Often, the impression people perceive is the impression we’re giving them.
However, when we find ourselves in a situation where we feel someone has judged us unfairly, do we attempt to right this perceived wrong? Some who know they have been “slighted” for some reason, walk away without another word. But others courageously speak out. They ask questions. And often they realize they misjudged the situation themselves.
In Sam’s scenario, he could have asked: “I’m sensing this interview was not as you had hoped. Did I give you the wrong impression? Are you looking for something specific?”
From the point-of-view of the interviewer: Is it possible he was distracted by a sudden work-related or personal event?
In Abbie’s scenario, realizing her part in the misunderstanding due to her attire, she could have respectfully said: “Thank you for showing me your discount section so I know my options. However, I was hoping for something to go with my Ethan Allen end tables that have been in my family for three generations. Could you show me some styles?”
From the point-of-view of the salesperson: Is it possible she was relatively new to the business and her position, inexperienced and even nervous?
If it’s important to you to understand the situation, speak up in a non-confrontational tone.
If you don’t, and you walk away with the idea that someone judged you unfairly, you just made a judgment call based on perception rather than facts.
How to overcome
Everyone is looking for the right “fit” for him, whether it’s a business or a person. Businesses are working to uphold a particular image and culture. An individual often seeks another who possesses certain qualities, values and goals. In these situations, we have to step back and be willing to be flexible if we want to join the team or attract a particular person.
If you have an interview with a company, does your research involve the atmosphere of the place? Do you know people who work there? What are they like? How do they dress? Are they conservative, artistic, casual or edgy?
Now compare yourself with them. We choose who we are and how we want to represent ourselves, but don’t be surprised if in their eyes you do not suit their style. Forcing your ideas on others is not the way to endear yourself to them.
None of us want to be judged unfairly, but are we giving people reasons to do so? If we wish to be taken seriously, for example, does our wild-colored hair, sloppy or tightly fitting and revealing clothes, and other personal “expressions,” show otherwise?
Compromise is the essence of change. The truth is if we want something bad enough, we will do what we can to get it. We put effort into something we want. We become flexible and we’re not adverse to change.
If we want a particular job, we will make adjustments, at least initially, to show the company we are resolute about working with them.
On the flip side, if we think “conforming” is not what we wish to do, then we’ll have to continue searching for the place that will accept that attitude.
And finally, choose not to be overly sensitive. As stated earlier, ask questions if you’re not sure of the impression you’re giving or the assumption you might be making. You might even make a joke about it (if your sense of humor is up to par). Don’t allow others to get to you. If they truly have unfairly misjudged you, move on.
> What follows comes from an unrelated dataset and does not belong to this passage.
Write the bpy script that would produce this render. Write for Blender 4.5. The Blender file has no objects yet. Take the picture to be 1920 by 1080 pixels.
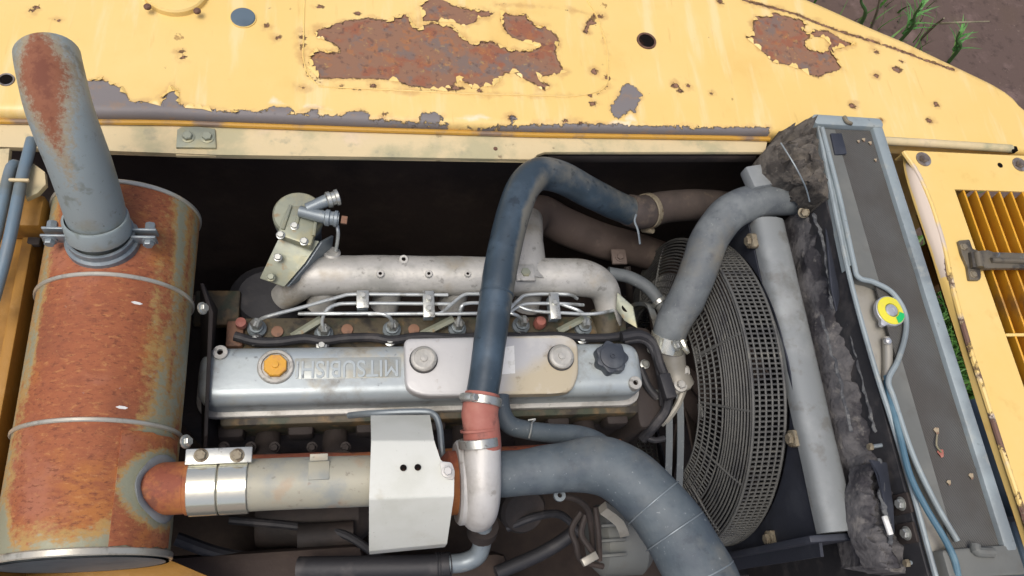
import bpy, bmesh, math, random
import numpy as np
from mathutils import Vector, Matrix, noise
random.seed(7)
C = bpy.context.scene.collection
sc = bpy.context.scene

# ------------------------------------------------------------------ camera
F_PX = 1446.0
AX = Vector((0.97837243, 0.00286074, 0.20683136))      # machine axes seen in the camera frame (right, down, forward)
AY = Vector((-0.07981399, -0.91725144, 0.39023009))
AZ = Vector((0.19083271, -0.3982984, -0.89718519))
CAM = Vector((-0.29907815, -0.56427272, 1.29732978))
cd = bpy.data.cameras.new('camera'); cam = bpy.data.objects.new('camera', cd); C.objects.link(cam)
cd.sensor_width = 36.0; cd.lens = 36.0 * F_PX / 1920.0; cd.clip_start = 0.02; cd.clip_end = 400
cam.matrix_world = Matrix(((AX[0], -AX[1], -AX[2], CAM[0]), (AY[0], -AY[1], -AY[2], CAM[1]), (AZ[0], -AZ[1], -AZ[2], CAM[2]), (0, 0, 0, 1)))
sc.camera = cam

# ------------------------------------------------------------------ light: bright overcast, high soft sun
SUN_EL, SUN_AZ = math.radians(72), math.radians(-120)     # azimuth from +Y towards +X
w = bpy.data.worlds.new('World'); sc.world = w; w.use_nodes = True
nt = w.node_tree; sky = nt.nodes.new('ShaderNodeTexSky'); sky.sky_type = 'NISHITA'; sky.sun_disc = False
sky.sun_elevation = SUN_EL; sky.sun_rotation = SUN_AZ; sky.air_density = 0.7; sky.dust_density = 5.0; sky.ozone_density = 0.6
bg = nt.nodes['Background']; bg.inputs['Strength'].default_value = 0.15
nt.links.new(sky.outputs[0], bg.inputs['Color'])
sd = bpy.data.lights.new('sun', 'SUN'); sun = bpy.data.objects.new('sun', sd); C.objects.link(sun)
sd.energy = 1.5; sd.angle = math.radians(30); sd.color = (1.0, 0.985, 0.955)
sdir = Vector((math.sin(SUN_AZ) * math.cos(SUN_EL), math.cos(SUN_AZ) * math.cos(SUN_EL), math.sin(SUN_EL)))
sun.rotation_euler = sdir.to_track_quat('Z', 'Y').to_euler(); sun.location = (-2, 3, 5)
sc.view_settings.view_transform = 'Standard'; sc.view_settings.look = 'None'
sc.view_settings.exposure = 0.06; sc.view_settings.gamma = 1.0; sc.view_settings.use_curve_mapping = False

# ------------------------------------------------------------------ helpers
def P(x, y, z=0.0):
    """point at height z (metres above the valve cover) where the photograph shows (x, y)"""
    c = Vector((x - 960.0, y - 540.0, F_PX))
    d = Vector((AX.dot(c), AY.dot(c), AZ.dot(c)))
    return CAM + d * ((z - CAM.z) / d.z)
def mm(p):
    return (AX * (p.x - CAM.x) + AY * (p.y - CAM.y) + AZ * (p.z - CAM.z))[2] / F_PX
def L(r, g, b, k=0.8):
    f = lambda v: ((v / 255 + 0.055) / 1.055) ** 2.4 if v > 10 else v / 255 / 12.92
    return (f(r) * k, f(g) * k, f(b) * k, 1.0)

MATTR = {}
def mat(name, base, rough=0.5, metal=0.0, layers=(), bump=0.15, bscale=90.0, spec=0.5, bdetail=6):
    m = bpy.data.materials.new(name); m.use_nodes = True
    t = m.node_tree; n = t.nodes; lk = t.links.new
    b = n['Principled BSDF']; b.inputs['Specular IOR Level'].default_value = spec
    tc = n.new('ShaderNodeTexCoord'); MATTR[name] = {l['attr'] for l in layers if 'attr' in l}
    def val(v):
        q = n.new('ShaderNodeValue'); q.outputs[0].default_value = v; return q.outputs[0]
    def rgb(c):
        q = n.new('ShaderNodeRGB'); q.outputs[0].default_value = c; return q.outputs[0]
    col, ro, me = rgb(base), val(rough), val(metal)
    height = None
    for i, l in enumerate(layers):
        mp = n.new('ShaderNodeMapping'); mp.inputs['Location'].default_value = (i * 3.7, i * 1.3, i * 2.1)
        mp.inputs['Scale'].default_value = l.get('st', (1, 1, 1)); lk(tc.outputs['Object'], mp.inputs[0])
        nz = n.new('ShaderNodeTexNoise'); nz.inputs['Scale'].default_value = l.get('s', 10); nz.inputs['Detail'].default_value = l.get('d', 6)
        nz.inputs['Roughness'].default_value = l.get('nr', 0.6); nz.inputs['Distortion'].default_value = l.get('dist', 0.0)
        lk(mp.outputs[0], nz.inputs['Vector']); v = nz.outputs[0]
        if 'attr' in l:
            at = n.new('ShaderNodeAttribute'); at.attribute_name = l['attr']
            ma = n.new('ShaderNodeMath'); ma.operation = 'MULTIPLY_ADD'; lk(v, ma.inputs[0]); ma.inputs[1].default_value = l.get('amp', 1.0)
            mb = n.new('ShaderNodeMath'); mb.operation = 'ADD'; lk(ma.outputs[0], mb.inputs[0]); lk(at.outputs['Fac'], mb.inputs[1])
            ma.inputs[2].default_value = -0.5 * l.get('amp', 1.0); v = mb.outputs[0]
        if l.get('up'):
            g = n.new('ShaderNodeNewGeometry'); sx = n.new('ShaderNodeSeparateXYZ'); lk(g.outputs['Normal'], sx.inputs[0])
            ma = n.new('ShaderNodeMath'); ma.operation = 'MULTIPLY_ADD'; lk(sx.outputs[2], ma.inputs[0]); ma.inputs[1].default_value = l['up']
            lk(v, ma.inputs[2]); v = ma.outputs[0]
        mr = n.new('ShaderNodeMapRange'); mr.interpolation_type = 'SMOOTHSTEP'
        mr.inputs[1].default_value = l['lo']; mr.inputs[2].default_value = l['hi']; mr.inputs[4].default_value = l.get('op', 1.0)
        lk(v, mr.inputs[0]); fac = mr.outputs[0]
        def mix(a, bb, kind):
            q = n.new('ShaderNodeMix'); q.data_type = kind
            if kind == 'RGBA': ia, ib, o = q.inputs[6], q.inputs[7], q.outputs[2]
            else: ia, ib, o = q.inputs[2], q.inputs[3], q.outputs[0]
            lk(fac, q.inputs[0]); lk(a, ia)
            if kind == 'RGBA': ib.default_value = bb
            else: ib.default_value = bb
            return o
        if 'c' in l: col = mix(col, l['c'], 'RGBA')
        if 'rough' in l: ro = mix(ro, l['rough'], 'FLOAT')
        if 'metal' in l: me = mix(me, l['metal'], 'FLOAT')
        if 'h' in l:
            q = n.new('ShaderNodeMath'); q.operation = 'MULTIPLY'; lk(fac, q.inputs[0]); q.inputs[1].default_value = l['h']
            if height is None: height = q.outputs[0]
            else:
                a = n.new('ShaderNodeMath'); a.operation = 'ADD'; lk(height, a.inputs[0]); lk(q.outputs[0], a.inputs[1]); height = a.outputs[0]
    lk(col, b.inputs['Base Color']); lk(ro, b.inputs['Roughness']); lk(me, b.inputs['Metallic'])
    nz = n.new('ShaderNodeTexNoise'); nz.inputs['Scale'].default_value = bscale; nz.inputs['Detail'].default_value = bdetail; lk(tc.outputs['Object'], nz.inputs['Vector'])
    bp = n.new('ShaderNodeBump'); bp.inputs['Strength'].default_value = bump; bp.inputs['Distance'].default_value = 0.004; lk(nz.outputs[0], bp.inputs['Height'])
    out = bp.outputs[0]
    if height is not None:
        b2 = n.new('ShaderNodeBump'); b2.inputs['Strength'].default_value = 1.0; b2.inputs['Distance'].default_value = 0.004
        lk(height, b2.inputs['Height']); lk(out, b2.inputs['Normal']); out = b2.outputs[0]
    lk(out, b.inputs['Normal'])
    return m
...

You cannot control others’ behavior, but you can control your reaction.
Give people a chance
Have you ever observed a painting and noticed certain elements that stood out to you? And then others around you pointed out items that stood out to them? You didn’t notice these features until other people spoke up.
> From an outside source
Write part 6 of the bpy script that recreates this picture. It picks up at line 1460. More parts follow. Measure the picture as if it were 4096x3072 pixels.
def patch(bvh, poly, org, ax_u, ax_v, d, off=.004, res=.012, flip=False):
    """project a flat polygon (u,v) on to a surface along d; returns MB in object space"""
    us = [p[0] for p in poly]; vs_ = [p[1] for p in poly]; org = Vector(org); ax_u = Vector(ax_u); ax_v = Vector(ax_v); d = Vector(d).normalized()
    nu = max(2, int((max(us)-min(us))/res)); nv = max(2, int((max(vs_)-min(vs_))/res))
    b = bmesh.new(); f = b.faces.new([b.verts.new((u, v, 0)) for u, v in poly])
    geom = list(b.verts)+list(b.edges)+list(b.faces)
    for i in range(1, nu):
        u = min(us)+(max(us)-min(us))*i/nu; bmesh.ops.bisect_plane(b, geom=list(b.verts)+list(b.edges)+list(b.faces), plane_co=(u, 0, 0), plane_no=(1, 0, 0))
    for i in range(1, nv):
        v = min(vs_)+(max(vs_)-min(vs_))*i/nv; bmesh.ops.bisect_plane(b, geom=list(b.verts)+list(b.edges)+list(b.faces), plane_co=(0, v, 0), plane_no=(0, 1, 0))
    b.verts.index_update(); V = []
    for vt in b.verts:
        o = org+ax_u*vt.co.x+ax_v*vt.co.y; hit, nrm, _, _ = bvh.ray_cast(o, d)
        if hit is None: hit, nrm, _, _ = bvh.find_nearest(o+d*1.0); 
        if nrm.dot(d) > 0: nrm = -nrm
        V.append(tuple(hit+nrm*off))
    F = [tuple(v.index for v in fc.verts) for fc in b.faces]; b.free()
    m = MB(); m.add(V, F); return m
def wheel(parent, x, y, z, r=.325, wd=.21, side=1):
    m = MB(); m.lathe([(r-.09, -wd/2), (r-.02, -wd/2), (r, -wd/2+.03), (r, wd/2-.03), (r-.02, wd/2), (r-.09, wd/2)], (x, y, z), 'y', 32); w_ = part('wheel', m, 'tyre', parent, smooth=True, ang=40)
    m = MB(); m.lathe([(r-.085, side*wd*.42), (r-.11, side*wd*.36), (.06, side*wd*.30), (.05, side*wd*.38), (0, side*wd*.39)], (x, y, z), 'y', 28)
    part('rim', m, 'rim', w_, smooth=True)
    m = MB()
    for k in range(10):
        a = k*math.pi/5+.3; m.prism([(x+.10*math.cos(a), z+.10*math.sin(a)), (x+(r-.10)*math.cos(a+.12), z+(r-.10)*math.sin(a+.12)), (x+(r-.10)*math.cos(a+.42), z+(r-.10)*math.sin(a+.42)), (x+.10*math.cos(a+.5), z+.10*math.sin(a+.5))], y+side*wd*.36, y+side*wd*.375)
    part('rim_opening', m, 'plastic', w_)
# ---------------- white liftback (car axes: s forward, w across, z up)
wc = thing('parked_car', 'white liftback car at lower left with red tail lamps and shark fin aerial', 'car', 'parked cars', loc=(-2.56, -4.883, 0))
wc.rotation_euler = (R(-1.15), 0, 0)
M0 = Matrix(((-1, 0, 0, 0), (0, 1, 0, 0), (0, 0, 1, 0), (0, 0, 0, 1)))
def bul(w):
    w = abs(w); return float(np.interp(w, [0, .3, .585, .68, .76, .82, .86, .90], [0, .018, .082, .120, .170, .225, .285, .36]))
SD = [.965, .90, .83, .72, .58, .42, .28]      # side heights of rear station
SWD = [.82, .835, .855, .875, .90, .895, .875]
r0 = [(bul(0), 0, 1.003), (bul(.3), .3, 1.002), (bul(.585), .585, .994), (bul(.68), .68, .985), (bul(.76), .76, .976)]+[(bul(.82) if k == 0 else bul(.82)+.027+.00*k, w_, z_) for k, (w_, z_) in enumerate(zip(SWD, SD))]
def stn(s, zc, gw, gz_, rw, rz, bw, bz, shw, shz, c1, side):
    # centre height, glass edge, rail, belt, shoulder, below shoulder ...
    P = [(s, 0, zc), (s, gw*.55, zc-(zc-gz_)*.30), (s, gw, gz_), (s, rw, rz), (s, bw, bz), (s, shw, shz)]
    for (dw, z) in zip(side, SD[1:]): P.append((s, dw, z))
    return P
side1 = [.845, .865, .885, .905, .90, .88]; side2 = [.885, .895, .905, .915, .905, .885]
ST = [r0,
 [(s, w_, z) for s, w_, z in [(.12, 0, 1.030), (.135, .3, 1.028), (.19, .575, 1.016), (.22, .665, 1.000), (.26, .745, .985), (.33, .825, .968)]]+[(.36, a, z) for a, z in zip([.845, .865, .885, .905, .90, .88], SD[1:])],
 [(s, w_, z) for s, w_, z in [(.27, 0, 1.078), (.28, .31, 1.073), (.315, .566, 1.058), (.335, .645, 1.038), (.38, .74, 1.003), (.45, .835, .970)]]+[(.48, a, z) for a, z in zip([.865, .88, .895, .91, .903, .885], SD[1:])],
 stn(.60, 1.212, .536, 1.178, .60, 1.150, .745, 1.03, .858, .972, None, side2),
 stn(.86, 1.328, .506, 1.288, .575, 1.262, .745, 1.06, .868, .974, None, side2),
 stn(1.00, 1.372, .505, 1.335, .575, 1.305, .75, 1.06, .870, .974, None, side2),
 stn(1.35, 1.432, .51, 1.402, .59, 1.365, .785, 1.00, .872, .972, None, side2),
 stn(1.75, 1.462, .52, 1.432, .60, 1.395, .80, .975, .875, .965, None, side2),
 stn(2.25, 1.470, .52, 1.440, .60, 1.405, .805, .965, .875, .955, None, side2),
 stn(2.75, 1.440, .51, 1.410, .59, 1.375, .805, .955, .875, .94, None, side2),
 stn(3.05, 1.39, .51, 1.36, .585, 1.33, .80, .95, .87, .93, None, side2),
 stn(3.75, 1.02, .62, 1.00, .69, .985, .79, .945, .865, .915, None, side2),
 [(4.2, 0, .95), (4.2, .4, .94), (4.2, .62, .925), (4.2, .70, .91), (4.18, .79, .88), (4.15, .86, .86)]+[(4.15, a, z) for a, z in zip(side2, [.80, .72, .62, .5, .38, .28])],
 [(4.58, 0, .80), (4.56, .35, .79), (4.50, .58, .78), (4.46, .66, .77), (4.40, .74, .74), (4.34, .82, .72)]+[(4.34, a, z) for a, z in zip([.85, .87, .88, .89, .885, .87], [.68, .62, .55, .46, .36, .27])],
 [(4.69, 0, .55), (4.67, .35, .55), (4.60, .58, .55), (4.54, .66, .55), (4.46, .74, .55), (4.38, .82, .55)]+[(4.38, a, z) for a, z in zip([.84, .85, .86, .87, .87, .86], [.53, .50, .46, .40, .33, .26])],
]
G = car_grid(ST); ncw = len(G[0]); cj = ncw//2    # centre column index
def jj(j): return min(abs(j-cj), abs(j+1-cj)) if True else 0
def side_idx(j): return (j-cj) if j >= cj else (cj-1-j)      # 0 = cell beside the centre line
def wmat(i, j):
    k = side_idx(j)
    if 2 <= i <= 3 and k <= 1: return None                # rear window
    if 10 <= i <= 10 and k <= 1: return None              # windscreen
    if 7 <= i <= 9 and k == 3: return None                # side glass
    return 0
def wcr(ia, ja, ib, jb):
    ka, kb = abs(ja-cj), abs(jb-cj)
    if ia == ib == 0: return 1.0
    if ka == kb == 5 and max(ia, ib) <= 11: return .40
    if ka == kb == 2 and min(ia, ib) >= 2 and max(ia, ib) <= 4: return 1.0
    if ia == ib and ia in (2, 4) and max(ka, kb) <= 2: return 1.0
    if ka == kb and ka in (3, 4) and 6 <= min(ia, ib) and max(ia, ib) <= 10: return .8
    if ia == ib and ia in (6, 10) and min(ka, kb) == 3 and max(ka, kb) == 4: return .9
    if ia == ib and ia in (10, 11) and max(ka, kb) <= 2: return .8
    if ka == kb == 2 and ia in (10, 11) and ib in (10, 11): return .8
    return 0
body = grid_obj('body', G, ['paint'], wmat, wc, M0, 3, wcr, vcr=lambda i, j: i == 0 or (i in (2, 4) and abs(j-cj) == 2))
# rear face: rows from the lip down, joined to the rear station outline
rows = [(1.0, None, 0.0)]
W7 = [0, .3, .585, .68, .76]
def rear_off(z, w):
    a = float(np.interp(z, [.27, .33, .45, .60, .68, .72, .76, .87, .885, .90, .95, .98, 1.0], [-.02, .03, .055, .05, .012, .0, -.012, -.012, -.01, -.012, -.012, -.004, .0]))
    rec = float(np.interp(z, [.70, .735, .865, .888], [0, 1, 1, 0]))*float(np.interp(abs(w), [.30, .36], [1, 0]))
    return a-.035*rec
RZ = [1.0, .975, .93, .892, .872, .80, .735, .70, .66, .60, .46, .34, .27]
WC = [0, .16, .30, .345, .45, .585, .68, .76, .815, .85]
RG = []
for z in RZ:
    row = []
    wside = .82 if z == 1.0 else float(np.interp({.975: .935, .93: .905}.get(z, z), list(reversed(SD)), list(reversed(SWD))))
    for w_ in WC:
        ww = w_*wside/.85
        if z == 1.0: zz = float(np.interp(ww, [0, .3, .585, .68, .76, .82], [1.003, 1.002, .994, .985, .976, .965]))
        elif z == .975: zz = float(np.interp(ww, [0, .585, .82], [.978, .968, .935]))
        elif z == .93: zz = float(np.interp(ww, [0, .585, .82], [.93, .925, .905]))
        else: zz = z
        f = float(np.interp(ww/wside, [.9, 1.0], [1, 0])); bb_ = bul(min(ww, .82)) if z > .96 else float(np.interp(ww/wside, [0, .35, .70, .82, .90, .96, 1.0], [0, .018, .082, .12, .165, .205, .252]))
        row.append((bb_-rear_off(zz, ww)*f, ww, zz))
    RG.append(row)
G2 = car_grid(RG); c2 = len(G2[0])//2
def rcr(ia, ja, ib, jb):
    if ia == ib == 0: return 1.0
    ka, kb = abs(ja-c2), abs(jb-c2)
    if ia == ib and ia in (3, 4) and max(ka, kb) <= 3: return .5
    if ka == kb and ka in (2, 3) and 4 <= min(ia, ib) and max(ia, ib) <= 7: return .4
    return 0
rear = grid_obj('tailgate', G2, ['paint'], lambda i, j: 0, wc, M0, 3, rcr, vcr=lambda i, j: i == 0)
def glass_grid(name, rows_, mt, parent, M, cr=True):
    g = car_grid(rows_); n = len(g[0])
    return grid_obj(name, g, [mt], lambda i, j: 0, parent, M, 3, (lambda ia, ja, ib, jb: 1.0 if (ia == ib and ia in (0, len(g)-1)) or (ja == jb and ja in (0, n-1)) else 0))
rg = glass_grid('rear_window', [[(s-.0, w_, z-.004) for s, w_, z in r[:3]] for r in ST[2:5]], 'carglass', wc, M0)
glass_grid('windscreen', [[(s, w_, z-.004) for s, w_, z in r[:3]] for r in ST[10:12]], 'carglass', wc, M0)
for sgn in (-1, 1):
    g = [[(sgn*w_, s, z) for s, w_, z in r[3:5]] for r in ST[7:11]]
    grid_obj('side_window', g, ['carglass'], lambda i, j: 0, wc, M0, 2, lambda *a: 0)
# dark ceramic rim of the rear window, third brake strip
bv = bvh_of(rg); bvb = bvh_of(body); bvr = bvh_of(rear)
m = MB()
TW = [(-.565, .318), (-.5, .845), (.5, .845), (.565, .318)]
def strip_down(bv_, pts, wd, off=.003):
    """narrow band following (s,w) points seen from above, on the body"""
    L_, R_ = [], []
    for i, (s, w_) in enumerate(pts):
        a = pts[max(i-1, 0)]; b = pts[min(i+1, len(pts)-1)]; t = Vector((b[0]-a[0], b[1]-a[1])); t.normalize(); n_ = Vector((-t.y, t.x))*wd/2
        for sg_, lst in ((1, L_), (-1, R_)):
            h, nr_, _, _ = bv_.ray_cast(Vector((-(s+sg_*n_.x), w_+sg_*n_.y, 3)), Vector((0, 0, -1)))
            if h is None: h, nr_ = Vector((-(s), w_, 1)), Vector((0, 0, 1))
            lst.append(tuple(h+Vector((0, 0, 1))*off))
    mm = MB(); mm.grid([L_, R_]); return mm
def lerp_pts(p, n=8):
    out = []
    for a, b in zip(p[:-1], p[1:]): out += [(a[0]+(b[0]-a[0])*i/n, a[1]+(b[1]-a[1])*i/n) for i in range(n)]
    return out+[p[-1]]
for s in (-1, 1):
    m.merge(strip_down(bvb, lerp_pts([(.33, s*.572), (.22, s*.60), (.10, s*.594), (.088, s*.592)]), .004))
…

We tend to see the same thing as others in different ways. That’s because we are unique individuals. And when you put unique perspectives together, you create a strong team.
While evaluating someone we meet based on what our eyes see initially cannot be controlled, what we can control is what we do about it. We can either choose to be firm on that initial assessment, even if it’s inaccurate, or we can allow time to help us view the person differently.
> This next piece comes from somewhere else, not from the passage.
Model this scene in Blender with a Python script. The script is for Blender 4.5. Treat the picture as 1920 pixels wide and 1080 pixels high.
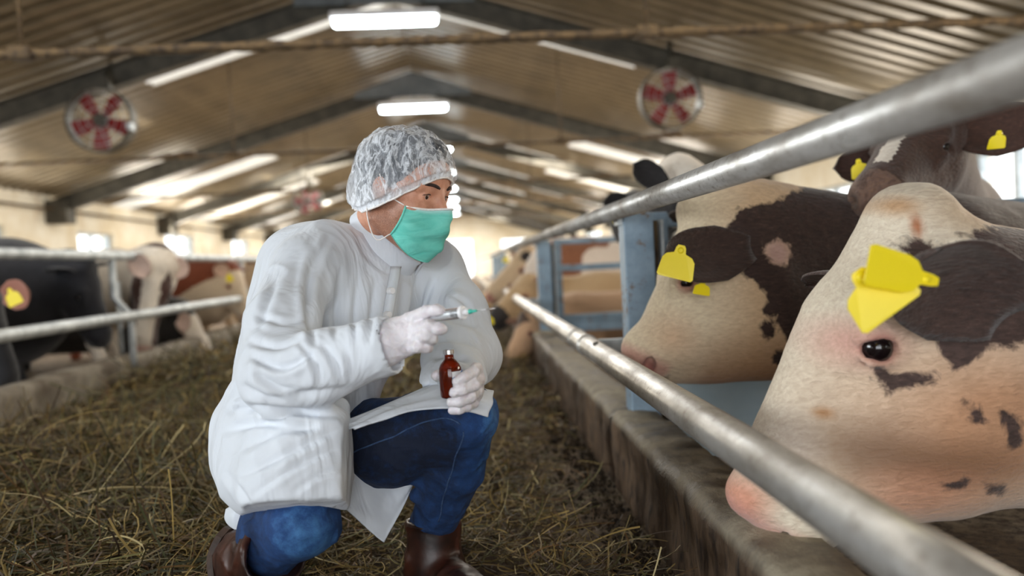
import bpy, math, random
import numpy as np
from mathutils import Vector, Matrix

for o in list(bpy.data.objects):
    bpy.data.objects.remove(o)
random.seed(7)
RNG = np.random.default_rng(7)
SC = bpy.context.scene
COL = SC.collection
A3 = lambda *v: np.array(v, dtype=float)

# ------------------------------------------------------------------ camera
FPX, CAMZ = 1500.0, 0.72
def _nrm(v):
    v = np.array(v, float); return v / np.linalg.norm(v)
_y = _nrm([(870-960)/FPX, (540-495)/FPX, -1.0])
_r = math.radians(3.0)
_z = np.array([-math.sin(_r), math.cos(_r), 0.0]); _z = _nrm(_z - _y*_y.dot(_z))
_x = np.cross(_y, _z)
MW = np.array([_x, _y, _z])                 # camera -> world rotation
def P(px, py, Y):
    """the world point at distance Y down the barn that the photograph shows at this pixel"""
    w = MW @ np.array([(px-960)/FPX, (540-py)/FPX, -1.0])
    return w*(Y/w[1]) + np.array([0, 0, CAMZ])
cam_d = bpy.data.cameras.new('camera'); cam = bpy.data.objects.new('camera', cam_d); COL.objects.link(cam)
cam.matrix_world = Matrix([list(MW[0])+[0], list(MW[1])+[0], list(MW[2])+[CAMZ], [0, 0, 0, 1]])
cam_d.sensor_width = 36; cam_d.lens = FPX/1920*36; cam_d.clip_start = 0.05; cam_d.clip_end = 300
cam_d.dof.use_dof = True; cam_d.dof.focus_distance = 1.60; cam_d.dof.aperture_fstop = 1.7
SC.camera = cam
# ------------------------------------------------------------------ exposure, sky, daylight, added fill
SC.view_settings.view_transform = 'Standard'; SC.view_settings.look = 'None'
SC.view_settings.exposure = 0.55; SC.view_settings.gamma = 1.0; SC.view_settings.use_curve_mapping = False
W = bpy.data.worlds.new('overcast_sky'); SC.world = W; W.use_nodes = True
W.node_tree.nodes['Background'].inputs[0].default_value = (0.95, 0.97, 1.0, 1)
W.node_tree.nodes['Background'].inputs[1].default_value = 3.0
def area(name, loc, target, sx, sy, power, col):
    d = bpy.data.lights.new(name, 'AREA'); d.shape = 'RECTANGLE'; d.size = sx; d.size_y = sy
    d.energy = power; d.color = col
    o = bpy.data.objects.new(name, d); COL.objects.link(o); o.location = loc
    o.rotation_euler = (Vector(target)-Vector(loc)).to_track_quat('-Z', 'Y').to_euler()
    return o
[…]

When we view the chosen style of dress of someone, for example, is that style conveying the wrong impression, or is it simply that it is not our personal style of choice? Not everyone knows how to dress correctly or understands how to match a style with his/her bubbling personality because he/she has never been taught. Or sometimes we run from one errand to another, schedules suddenly change, and we find ourselves in a situation where if we had time, we would have dressed differently.
Recognize that we don’t always understand the circumstances surrounding someone’s appearance or behavior. All of us experience unexpected stressful situations, which temporarily changes our attitude. And not everyone is a natural actor. Not all people can hide nervousness or depression. People who slouch don’t necessarily lack confidence, but might have a physical disability.
Make it a point to overcome your impression of someone. If you want to know the “person,” ask questions. Allow him to speak and don’t interrupt. Make sure your demeanor is not rigid, but helps the other person to relax. When people feel comfortable with you, their true personality will shine through.
In this way, you can overcome the initial impression and move on to the important qualities that truly shape the person.